Paul Robert au saxophone ténor, avec un son ample et rond, est un improvisateur fécond, sans redites, qui peut être insolent ou charmeur, osant les motifs de dentelles ou de lumières, les néons multicolores ou les feulements rauques. Quant à Jérôme Dubois à la trompette claire et puissante, au bugle délicat et tonique, il s’affirme comme la cheville ouvrière du groupe. Sur un beau morceau de Roy Hargrove, en hommage au musicien parti il y a peu, il nous a offert un solo remarquable de délicatesse. Tous les deux se connaissent depuis le conservatoire, ils partagent une technique impeccable et un sens du groove qui les portent sans fatigue. À l’amble ou en questions réponses, leurs phrases se mélangent et se parlent, s’étalent et rebondissent. Ils se comprennent sans se regarder, anticipent ce que l’autre va faire, devinent comment étayer, se faire discret ou prendre le relais, leurs improvisations à deux en vif argent scotchant tout le monde.
Après une douce ballade, le concert est encore monté d’un ton, les musiciens ont tombé la veste, et les morceaux de Lee Morgan ont fait le reste. Malgré l’heure tardive, la buée sur les vitres, pas de fatigue dans les yeux et pas de lassitude dans les oreilles. C’est debout que les spectateurs ont remercié ce quintet généreux, tonique , rempli de sourires et chants d’oiseaux colorés lorsqu’il a fallu tout de même s’arrêter.

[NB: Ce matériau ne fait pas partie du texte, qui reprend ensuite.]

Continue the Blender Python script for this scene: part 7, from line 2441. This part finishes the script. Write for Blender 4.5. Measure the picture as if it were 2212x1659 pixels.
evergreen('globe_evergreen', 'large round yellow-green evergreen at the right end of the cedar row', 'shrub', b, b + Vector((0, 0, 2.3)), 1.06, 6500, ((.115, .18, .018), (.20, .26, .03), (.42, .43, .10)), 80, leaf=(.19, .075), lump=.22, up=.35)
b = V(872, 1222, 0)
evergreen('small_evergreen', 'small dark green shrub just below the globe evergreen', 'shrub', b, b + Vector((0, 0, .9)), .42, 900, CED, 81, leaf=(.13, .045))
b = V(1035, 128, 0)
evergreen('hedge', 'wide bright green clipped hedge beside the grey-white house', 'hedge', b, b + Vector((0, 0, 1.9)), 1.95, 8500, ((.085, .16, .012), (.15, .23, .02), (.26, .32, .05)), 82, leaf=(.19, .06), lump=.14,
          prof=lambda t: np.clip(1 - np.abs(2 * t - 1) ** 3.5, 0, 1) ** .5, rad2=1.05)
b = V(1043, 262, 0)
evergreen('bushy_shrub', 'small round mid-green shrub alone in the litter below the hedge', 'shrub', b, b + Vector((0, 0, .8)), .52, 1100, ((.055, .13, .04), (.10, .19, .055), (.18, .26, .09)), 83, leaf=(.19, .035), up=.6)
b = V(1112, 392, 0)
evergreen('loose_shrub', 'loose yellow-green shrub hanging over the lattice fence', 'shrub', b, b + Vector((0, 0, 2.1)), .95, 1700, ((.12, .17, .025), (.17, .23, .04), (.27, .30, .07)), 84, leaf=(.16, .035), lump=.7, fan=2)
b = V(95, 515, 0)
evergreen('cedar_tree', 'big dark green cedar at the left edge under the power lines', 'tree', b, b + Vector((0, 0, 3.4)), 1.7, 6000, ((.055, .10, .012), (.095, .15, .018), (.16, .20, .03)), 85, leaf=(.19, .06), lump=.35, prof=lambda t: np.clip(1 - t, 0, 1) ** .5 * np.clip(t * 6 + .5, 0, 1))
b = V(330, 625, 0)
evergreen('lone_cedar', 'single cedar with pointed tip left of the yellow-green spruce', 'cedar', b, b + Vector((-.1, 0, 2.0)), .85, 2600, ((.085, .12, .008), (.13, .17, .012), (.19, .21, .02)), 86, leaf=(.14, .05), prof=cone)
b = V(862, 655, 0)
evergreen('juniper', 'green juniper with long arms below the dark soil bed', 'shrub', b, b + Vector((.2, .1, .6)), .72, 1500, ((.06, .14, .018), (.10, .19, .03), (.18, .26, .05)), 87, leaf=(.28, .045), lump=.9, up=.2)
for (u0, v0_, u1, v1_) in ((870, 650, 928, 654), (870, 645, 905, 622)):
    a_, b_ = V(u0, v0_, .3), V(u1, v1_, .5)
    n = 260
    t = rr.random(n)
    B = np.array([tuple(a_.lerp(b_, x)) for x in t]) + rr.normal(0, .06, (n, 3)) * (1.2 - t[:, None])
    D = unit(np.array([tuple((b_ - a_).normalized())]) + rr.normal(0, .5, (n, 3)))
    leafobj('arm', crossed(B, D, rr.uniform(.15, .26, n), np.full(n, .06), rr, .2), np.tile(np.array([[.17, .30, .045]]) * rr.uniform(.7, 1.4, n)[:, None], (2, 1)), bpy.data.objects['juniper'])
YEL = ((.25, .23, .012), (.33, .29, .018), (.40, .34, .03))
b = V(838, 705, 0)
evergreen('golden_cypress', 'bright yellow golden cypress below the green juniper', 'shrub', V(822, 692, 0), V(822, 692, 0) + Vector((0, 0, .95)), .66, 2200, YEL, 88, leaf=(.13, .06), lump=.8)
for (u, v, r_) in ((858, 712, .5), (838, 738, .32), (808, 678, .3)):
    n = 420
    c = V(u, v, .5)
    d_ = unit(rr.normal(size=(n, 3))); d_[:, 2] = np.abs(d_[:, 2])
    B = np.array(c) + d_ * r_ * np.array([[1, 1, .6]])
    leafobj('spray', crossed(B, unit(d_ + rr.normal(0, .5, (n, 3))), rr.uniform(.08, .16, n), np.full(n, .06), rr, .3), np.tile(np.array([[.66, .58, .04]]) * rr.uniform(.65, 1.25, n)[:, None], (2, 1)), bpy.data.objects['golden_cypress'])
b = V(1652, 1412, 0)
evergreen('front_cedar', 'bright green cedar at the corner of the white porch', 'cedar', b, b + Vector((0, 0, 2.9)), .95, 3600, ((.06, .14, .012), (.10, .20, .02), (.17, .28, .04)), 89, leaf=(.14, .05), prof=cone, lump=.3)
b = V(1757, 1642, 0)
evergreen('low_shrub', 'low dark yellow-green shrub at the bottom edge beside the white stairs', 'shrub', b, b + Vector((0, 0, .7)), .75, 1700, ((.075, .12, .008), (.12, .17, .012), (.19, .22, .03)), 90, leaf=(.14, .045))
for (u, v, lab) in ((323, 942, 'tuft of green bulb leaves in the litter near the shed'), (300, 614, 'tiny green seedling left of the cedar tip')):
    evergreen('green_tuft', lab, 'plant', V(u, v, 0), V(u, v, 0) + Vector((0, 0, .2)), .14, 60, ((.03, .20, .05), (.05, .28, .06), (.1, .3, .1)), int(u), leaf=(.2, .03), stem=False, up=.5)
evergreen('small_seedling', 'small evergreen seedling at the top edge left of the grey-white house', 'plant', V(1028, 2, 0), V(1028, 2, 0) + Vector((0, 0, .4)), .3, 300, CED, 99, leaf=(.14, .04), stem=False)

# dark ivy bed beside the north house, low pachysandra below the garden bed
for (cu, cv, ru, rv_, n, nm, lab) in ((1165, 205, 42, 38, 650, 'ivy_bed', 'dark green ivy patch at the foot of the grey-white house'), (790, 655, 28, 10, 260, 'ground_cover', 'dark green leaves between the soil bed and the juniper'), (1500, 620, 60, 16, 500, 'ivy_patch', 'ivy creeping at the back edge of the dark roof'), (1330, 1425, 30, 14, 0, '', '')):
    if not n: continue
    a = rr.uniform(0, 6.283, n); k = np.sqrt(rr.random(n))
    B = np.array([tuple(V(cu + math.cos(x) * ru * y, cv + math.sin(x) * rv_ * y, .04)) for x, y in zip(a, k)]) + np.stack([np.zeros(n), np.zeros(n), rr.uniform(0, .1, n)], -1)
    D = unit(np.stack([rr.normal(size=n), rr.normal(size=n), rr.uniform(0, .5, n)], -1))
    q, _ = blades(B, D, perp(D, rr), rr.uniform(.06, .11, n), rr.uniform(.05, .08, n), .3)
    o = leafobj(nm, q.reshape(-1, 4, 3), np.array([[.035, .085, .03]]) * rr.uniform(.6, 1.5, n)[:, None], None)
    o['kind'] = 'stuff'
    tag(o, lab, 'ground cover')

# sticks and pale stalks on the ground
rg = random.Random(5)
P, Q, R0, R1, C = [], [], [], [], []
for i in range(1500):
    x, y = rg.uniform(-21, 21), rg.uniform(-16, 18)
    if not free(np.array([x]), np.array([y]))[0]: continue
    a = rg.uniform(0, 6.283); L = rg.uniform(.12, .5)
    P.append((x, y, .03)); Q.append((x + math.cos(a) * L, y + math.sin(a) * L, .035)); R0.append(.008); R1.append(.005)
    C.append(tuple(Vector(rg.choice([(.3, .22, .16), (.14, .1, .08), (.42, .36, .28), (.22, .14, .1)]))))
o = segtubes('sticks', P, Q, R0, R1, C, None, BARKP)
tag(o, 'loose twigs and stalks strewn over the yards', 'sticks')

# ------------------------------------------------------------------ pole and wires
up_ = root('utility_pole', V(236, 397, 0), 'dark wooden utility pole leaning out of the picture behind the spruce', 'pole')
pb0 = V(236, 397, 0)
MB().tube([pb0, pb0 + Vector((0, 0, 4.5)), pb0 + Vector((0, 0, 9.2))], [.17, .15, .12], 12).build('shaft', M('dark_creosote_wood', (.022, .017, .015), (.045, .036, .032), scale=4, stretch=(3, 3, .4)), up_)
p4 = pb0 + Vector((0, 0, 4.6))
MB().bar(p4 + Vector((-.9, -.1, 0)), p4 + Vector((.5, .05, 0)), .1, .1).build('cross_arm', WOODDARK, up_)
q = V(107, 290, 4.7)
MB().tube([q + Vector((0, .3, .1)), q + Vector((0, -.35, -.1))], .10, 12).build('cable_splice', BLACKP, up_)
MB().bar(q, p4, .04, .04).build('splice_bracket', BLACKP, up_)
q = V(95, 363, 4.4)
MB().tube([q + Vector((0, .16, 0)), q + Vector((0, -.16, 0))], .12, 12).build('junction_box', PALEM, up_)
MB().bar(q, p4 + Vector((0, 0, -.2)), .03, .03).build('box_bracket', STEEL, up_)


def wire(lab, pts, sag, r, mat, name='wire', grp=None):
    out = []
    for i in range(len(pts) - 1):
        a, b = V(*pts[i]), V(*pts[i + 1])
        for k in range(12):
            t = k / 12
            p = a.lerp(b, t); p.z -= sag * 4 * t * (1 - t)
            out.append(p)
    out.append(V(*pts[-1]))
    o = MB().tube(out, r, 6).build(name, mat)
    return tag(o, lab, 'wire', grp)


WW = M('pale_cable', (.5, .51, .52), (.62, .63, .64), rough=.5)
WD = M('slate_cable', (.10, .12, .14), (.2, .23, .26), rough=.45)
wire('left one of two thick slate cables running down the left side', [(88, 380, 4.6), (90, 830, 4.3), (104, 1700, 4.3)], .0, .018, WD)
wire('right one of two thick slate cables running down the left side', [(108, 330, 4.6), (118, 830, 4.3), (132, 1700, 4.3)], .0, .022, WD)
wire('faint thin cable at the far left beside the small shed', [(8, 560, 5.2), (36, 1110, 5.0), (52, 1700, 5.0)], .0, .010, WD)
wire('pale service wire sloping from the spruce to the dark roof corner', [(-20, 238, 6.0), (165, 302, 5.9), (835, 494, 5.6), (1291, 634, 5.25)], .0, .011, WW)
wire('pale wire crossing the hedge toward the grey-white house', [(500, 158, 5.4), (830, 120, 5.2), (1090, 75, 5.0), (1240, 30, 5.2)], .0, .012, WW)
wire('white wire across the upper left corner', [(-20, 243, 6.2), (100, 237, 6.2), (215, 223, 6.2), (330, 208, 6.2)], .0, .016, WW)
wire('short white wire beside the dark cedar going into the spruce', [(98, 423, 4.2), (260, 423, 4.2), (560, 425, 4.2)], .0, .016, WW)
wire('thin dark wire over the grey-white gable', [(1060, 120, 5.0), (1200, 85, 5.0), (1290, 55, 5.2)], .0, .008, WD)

Un vieux blues clôtura le rappel pour se quitter enchantés et conquis.
Merci donc à la jazz Compagnie pour cette belle soirée, si proche, si évidente. Car même si le jazz existe dans les grandes salles, ou dans les petits clubs, c’est aussi comme cela qu’il trace son sillon, vivant et actif, partagé par ceux dont c’est le métier mais aussi par ceux qui y consacrent leurs loisirs et leur énergie. Une même passion les unit.
Un chouette emballage cadeau où l’impro et l’amour de la musique ont déroulé de bien jolis rubans.